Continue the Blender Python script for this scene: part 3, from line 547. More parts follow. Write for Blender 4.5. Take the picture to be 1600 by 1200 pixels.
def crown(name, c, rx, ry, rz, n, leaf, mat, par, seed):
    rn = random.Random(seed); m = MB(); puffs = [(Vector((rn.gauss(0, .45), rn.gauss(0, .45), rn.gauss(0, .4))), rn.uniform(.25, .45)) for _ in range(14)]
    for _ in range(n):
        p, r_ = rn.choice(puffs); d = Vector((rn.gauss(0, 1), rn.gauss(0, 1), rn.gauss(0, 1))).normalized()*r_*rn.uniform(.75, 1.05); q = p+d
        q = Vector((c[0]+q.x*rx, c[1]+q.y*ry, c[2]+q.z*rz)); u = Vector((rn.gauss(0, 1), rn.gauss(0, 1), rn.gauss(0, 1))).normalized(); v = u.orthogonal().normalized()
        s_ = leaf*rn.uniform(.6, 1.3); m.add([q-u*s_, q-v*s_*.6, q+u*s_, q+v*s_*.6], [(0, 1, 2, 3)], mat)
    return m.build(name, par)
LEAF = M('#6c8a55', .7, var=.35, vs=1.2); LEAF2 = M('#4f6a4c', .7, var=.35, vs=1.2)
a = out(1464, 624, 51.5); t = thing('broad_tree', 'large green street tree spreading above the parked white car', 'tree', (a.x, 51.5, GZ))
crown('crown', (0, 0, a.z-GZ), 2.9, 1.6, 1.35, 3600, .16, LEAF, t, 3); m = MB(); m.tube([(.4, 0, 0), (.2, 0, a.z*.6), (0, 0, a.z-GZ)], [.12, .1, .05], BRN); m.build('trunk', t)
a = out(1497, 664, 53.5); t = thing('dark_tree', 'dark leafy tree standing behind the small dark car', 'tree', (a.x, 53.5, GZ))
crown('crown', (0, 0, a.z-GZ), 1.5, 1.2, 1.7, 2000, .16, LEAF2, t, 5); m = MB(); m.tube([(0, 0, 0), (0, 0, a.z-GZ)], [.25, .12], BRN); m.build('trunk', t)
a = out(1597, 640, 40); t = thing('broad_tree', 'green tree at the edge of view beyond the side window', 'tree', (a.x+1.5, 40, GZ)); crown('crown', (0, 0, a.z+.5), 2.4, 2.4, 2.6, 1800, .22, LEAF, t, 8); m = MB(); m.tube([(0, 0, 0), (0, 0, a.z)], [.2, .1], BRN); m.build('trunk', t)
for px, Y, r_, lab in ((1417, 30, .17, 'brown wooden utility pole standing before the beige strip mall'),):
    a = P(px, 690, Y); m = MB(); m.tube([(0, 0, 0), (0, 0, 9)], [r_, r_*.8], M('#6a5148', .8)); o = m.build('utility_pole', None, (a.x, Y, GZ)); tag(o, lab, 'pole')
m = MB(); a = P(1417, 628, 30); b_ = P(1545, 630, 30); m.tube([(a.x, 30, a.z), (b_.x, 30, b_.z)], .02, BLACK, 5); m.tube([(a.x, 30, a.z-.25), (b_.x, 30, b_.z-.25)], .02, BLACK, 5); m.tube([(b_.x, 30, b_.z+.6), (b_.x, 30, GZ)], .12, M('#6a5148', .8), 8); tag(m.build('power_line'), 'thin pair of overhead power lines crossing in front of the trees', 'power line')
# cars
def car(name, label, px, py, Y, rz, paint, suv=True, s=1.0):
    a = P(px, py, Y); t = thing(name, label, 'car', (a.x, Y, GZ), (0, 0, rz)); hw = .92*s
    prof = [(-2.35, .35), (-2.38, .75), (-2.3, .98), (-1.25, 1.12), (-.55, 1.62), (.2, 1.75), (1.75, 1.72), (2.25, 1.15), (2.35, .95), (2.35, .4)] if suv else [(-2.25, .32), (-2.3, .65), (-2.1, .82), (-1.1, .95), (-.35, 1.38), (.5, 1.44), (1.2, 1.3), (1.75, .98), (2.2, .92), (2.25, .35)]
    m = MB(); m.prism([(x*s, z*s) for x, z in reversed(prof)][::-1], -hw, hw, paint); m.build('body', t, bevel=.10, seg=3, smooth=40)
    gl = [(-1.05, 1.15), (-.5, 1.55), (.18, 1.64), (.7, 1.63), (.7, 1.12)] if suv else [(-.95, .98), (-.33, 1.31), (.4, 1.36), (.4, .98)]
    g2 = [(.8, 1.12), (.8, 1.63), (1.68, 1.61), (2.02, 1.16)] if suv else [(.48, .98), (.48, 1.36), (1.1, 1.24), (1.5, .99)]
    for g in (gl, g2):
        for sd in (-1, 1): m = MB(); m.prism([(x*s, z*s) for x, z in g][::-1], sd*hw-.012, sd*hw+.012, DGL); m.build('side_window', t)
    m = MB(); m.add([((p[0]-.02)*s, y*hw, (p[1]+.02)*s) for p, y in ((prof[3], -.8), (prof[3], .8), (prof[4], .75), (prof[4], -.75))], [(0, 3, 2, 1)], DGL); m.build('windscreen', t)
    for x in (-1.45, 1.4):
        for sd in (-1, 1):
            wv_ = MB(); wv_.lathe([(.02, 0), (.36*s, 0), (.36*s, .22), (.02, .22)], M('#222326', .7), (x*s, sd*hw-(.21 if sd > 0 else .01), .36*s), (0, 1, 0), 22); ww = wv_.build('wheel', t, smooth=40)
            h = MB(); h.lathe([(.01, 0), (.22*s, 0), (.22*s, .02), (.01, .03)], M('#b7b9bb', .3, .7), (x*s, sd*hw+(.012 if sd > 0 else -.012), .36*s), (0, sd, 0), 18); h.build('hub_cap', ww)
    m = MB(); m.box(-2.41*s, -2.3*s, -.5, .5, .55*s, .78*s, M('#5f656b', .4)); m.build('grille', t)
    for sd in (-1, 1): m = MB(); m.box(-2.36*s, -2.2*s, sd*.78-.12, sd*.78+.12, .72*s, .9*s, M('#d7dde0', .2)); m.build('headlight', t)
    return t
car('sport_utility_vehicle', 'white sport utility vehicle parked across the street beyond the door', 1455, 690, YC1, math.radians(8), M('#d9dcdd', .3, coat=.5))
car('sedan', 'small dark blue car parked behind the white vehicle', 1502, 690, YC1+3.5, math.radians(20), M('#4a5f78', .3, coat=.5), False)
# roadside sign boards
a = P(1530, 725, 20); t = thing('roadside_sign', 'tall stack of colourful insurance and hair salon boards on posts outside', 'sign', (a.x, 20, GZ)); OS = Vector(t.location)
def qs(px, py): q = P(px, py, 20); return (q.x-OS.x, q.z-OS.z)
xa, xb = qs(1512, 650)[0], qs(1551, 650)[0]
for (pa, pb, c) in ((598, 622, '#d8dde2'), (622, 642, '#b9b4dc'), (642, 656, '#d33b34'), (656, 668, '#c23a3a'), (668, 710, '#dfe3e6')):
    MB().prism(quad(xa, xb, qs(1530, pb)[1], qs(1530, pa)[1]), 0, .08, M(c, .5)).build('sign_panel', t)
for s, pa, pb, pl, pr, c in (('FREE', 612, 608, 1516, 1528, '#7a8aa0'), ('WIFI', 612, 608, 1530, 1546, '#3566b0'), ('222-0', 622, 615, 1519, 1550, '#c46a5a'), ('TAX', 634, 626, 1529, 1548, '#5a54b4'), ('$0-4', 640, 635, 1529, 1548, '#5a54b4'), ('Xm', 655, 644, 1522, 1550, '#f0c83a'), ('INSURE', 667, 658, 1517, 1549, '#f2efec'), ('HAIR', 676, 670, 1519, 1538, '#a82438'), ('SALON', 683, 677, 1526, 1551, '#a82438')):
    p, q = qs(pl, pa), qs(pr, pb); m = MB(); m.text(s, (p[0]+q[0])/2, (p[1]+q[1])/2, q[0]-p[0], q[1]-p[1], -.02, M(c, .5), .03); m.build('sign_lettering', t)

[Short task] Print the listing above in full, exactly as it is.

[Answer to this problem]
Continue the Blender Python script for this scene: part 3, from line 547. More parts follow. Write for Blender 4.5. Take the picture to be 1600 by 1200 pixels.
def crown(name, c, rx, ry, rz, n, leaf, mat, par, seed):
    rn = random.Random(seed); m = MB(); puffs = [(Vector((rn.gauss(0, .45), rn.gauss(0, .45), rn.gauss(0, .4))), rn.uniform(.25, .45)) for _ in range(14)]
    for _ in range(n):
        p, r_ = rn.choice(puffs); d = Vector((rn.gauss(0, 1), rn.gauss(0, 1), rn.gauss(0, 1))).normalized()*r_*rn.uniform(.75, 1.05); q = p+d
        q = Vector((c[0]+q.x*rx, c[1]+q.y*ry, c[2]+q.z*rz)); u = Vector((rn.gauss(0, 1), rn.gauss(0, 1), rn.gauss(0, 1))).normalized(); v = u.orthogonal().normalized()
        s_ = leaf*rn.uniform(.6, 1.3); m.add([q-u*s_, q-v*s_*.6, q+u*s_, q+v*s_*.6], [(0, 1, 2, 3)], mat)
    return m.build(name, par)
LEAF = M('#6c8a55', .7, var=.35, vs=1.2); LEAF2 = M('#4f6a4c', .7, var=.35, vs=1.2)
a = out(1464, 624, 51.5); t = thing('broad_tree', 'large green street tree spreading above the parked white car', 'tree', (a.x, 51.5, GZ))
crown('crown', (0, 0, a.z-GZ), 2.9, 1.6, 1.35, 3600, .16, LEAF, t, 3); m = MB(); m.tube([(.4, 0, 0), (.2, 0, a.z*.6), (0, 0, a.z-GZ)], [.12, .1, .05], BRN); m.build('trunk', t)
a = out(1497, 664, 53.5); t = thing('dark_tree', 'dark leafy tree standing behind the small dark car', 'tree', (a.x, 53.5, GZ))
crown('crown', (0, 0, a.z-GZ), 1.5, 1.2, 1.7, 2000, .16, LEAF2, t, 5); m = MB(); m.tube([(0, 0, 0), (0, 0, a.z-GZ)], [.25, .12], BRN); m.build('trunk', t)
a = out(1597, 640, 40); t = thing('broad_tree', 'green tree at the edge of view beyond the side window', 'tree', (a.x+1.5, 40, GZ)); crown('crown', (0, 0, a.z+.5), 2.4, 2.4, 2.6, 1800, .22, LEAF, t, 8); m = MB(); m.tube([(0, 0, 0), (0, 0, a.z)], [.2, .1], BRN); m.build('trunk', t)
for px, Y, r_, lab in ((1417, 30, .17, 'brown wooden utility pole standing before the beige strip mall'),):
    a = P(px, 690, Y); m = MB(); m.tube([(0, 0, 0), (0, 0, 9)], [r_, r_*.8], M('#6a5148', .8)); o = m.build('utility_pole', None, (a.x, Y, GZ)); tag(o, lab, 'pole')
m = MB(); a = P(1417, 628, 30); b_ = P(1545, 630, 30); m.tube([(a.x, 30, a.z), (b_.x, 30, b_.z)], .02, BLACK, 5); m.tube([(a.x, 30, a.z-.25), (b_.x, 30, b_.z-.25)], .02, BLACK, 5); m.tube([(b_.x, 30, b_.z+.6), (b_.x, 30, GZ)], .12, M('#6a5148', .8), 8); tag(m.build('power_line'), 'thin pair of overhead power lines crossing in front of the trees', 'power line')
# cars
def car(name, label, px, py, Y, rz, paint, suv=True, s=1.0):
    a = P(px, py, Y); t = thing(name, label, 'car', (a.x, Y, GZ), (0, 0, rz)); hw = .92*s
    prof = [(-2.35, .35), (-2.38, .75), (-2.3, .98), (-1.25, 1.12), (-.55, 1.62), (.2, 1.75), (1.75, 1.72), (2.25, 1.15), (2.35, .95), (2.35, .4)] if suv else [(-2.25, .32), (-2.3, .65), (-2.1, .82), (-1.1, .95), (-.35, 1.38), (.5, 1.44), (1.2, 1.3), (1.75, .98), (2.2, .92), (2.25, .35)]
    m = MB(); m.prism([(x*s, z*s) for x, z in reversed(prof)][::-1], -hw, hw, paint); m.build('body', t, bevel=.10, seg=3, smooth=40)
    gl = [(-1.05, 1.15), (-.5, 1.55), (.18, 1.64), (.7, 1.63), (.7, 1.12)] if suv else [(-.95, .98), (-.33, 1.31), (.4, 1.36), (.4, .98)]
    g2 = [(.8, 1.12), (.8, 1.63), (1.68, 1.61), (2.02, 1.16)] if suv else [(.48, .98), (.48, 1.36), (1.1, 1.24), (1.5, .99)]
    for g in (gl, g2):
        for sd in (-1, 1): m = MB(); m.prism([(x*s, z*s) for x, z in g][::-1], sd*hw-.012, sd*hw+.012, DGL); m.build('side_window', t)
    m = MB(); m.add([((p[0]-.02)*s, y*hw, (p[1]+.02)*s) for p, y in ((prof[3], -.8), (prof[3], .8), (prof[4], .75), (prof[4], -.75))], [(0, 3, 2, 1)], DGL); m.build('windscreen', t)
    for x in (-1.45, 1.4):
        for sd in (-1, 1):
            wv_ = MB(); wv_.lathe([(.02, 0), (.36*s, 0), (.36*s, .22), (.02, .22)], M('#222326', .7), (x*s, sd*hw-(.21 if sd > 0 else .01), .36*s), (0, 1, 0), 22); ww = wv_.build('wheel', t, smooth=40)
            h = MB(); h.lathe([(.01, 0), (.22*s, 0), (.22*s, .02), (.01, .03)], M('#b7b9bb', .3, .7), (x*s, sd*hw+(.012 if sd > 0 else -.012), .36*s), (0, sd, 0), 18); h.build('hub_cap', ww)
    m = MB(); m.box(-2.41*s, -2.3*s, -.5, .5, .55*s, .78*s, M('#5f656b', .4)); m.build('grille', t)
    for sd in (-1, 1): m = MB(); m.box(-2.36*s, -2.2*s, sd*.78-.12, sd*.78+.12, .72*s, .9*s, M('#d7dde0', .2)); m.build('headlight', t)
    return t
car('sport_utility_vehicle', 'white sport utility vehicle parked across the street beyond the door', 1455, 690, YC1, math.radians(8), M('#d9dcdd', .3, coat=.5))
car('sedan', 'small dark blue car parked behind the white vehicle', 1502, 690, YC1+3.5, math.radians(20), M('#4a5f78', .3, coat=.5), False)
# roadside sign boards
a = P(1530, 725, 20); t = thing('roadside_sign', 'tall stack of colourful insurance and hair salon boards on posts outside', 'sign', (a.x, 20, GZ)); OS = Vector(t.location)
def qs(px, py): q = P(px, py, 20); return (q.x-OS.x, q.z-OS.z)
xa, xb = qs(1512, 650)[0], qs(1551, 650)[0]
for (pa, pb, c) in ((598, 622, '#d8dde2'), (622, 642, '#b9b4dc'), (642, 656, '#d33b34'), (656, 668, '#c23a3a'), (668, 710, '#dfe3e6')):
    MB().prism(quad(xa, xb, qs(1530, pb)[1], qs(1530, pa)[1]), 0, .08, M(c, .5)).build('sign_panel', t)
for s, pa, pb, pl, pr, c in (('FREE', 612, 608, 1516, 1528, '#7a8aa0'), ('WIFI', 612, 608, 1530, 1546, '#3566b0'), ('222-0', 622, 615, 1519, 1550, '#c46a5a'), ('TAX', 634, 626, 1529, 1548, '#5a54b4'), ('$0-4', 640, 635, 1529, 1548, '#5a54b4'), ('Xm', 655, 644, 1522, 1550, '#f0c83a'), ('INSURE', 667, 658, 1517, 1549, '#f2efec'), ('HAIR', 676, 670, 1519, 1538, '#a82438'), ('SALON', 683, 677, 1526, 1551, '#a82438')):
    p, q = qs(pl, pa), qs(pr, pb); m = MB(); m.text(s, (p[0]+q[0])/2, (p[1]+q[1])/2, q[0]-p[0], q[1]-p[1], -.02, M(c, .5), .03); m.build('sign_lettering', t)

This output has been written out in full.